I entered the music room downstairs and that’s where I met Kenny Kirkland.  He and Lenny Sinisgalli (arranger, sax player who wrote….some jingle….Schaefer beer?) were playing a blues.  I knew I was in the right place.

There was a room down the hall from the music room called S.A.C. (student activity council).  This is where the magic happened, where all the debauchery was planned.  In my class I had a great gang of real dudes who became very close.  There was Dennis Cheng (he passed away some years back. I wonder if his dad is still alive…) and Mark Boyle (both he and Dennis were best men at my wedding) and Tommy Ryder and Joe Bonacci.  There was Jude Hayes, and Higgy and Neil Spadaro who became a top cop in NYPD and Tim Gallagher who I’ve reconnected with on facebook and Michael Deering, one of the funniest dudes ever, who passed away in 2008. We were a crew to rival Belushi’s on Animal House.

Well, this song, The Weight, was played at every dance in high school, and I’ve listened to it for thirty years and today is the first time I’ve ever sang it.

Happy Birthday Levon.  Rock history.  You were the soundtrack of my life.

 

Feelin’ Alright

April 27, 1969, Joe Cocker makes his television debut, singing Feelin’ Alright on the Ed Sullivan Show.

can i add a little guitar?

There are a few funky piano licks that defined my groove when I was young.  Joe Cocker’s version of Feelin’ Alright was definitely one of them — although I never really play anybody else’s lick exactly “as is” probably because once I start playing I can’t remember how they go (what with the ADD and all:) .)

Stevie Wonder on Superstition was the master class in funk.  Last year I got to play Superstition with Stevie and Michael McDonald.  Stevie played clav, Michael played the motif, and I played a 7 foot  Steinway grand (pretty freakin cool)!
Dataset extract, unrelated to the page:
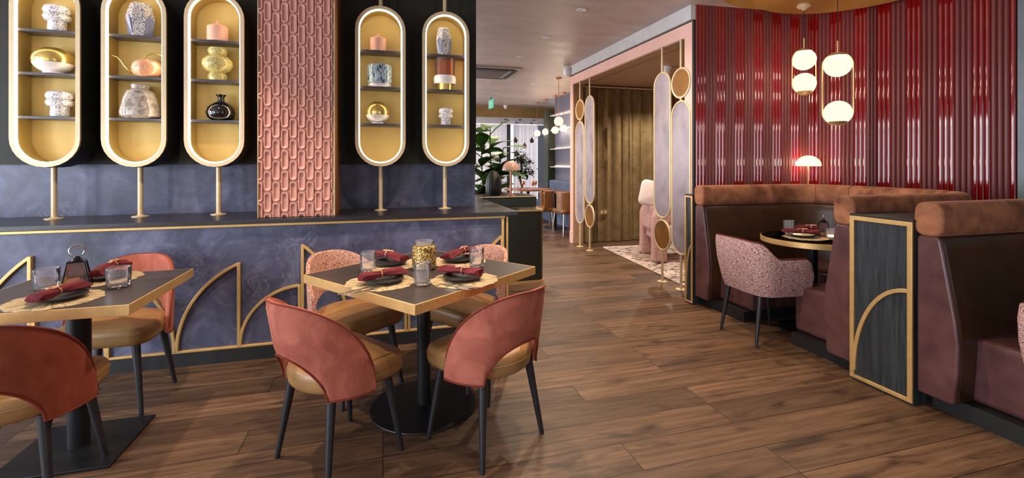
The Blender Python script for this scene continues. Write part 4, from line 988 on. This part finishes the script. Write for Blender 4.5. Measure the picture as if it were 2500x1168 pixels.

Another big influence on me in the funk was my old buddy Kenny Kirkland who passed away in 1998.  This brother was the Michael Jordan of piano. He had perfect pitch, a photographic memory, triple jointed hands, and a passion for music that was unsurpassed.

Today, one of favorite funky keyboard players is my buddy Chris Fischer.  My son Dylan and I are his biggest fans.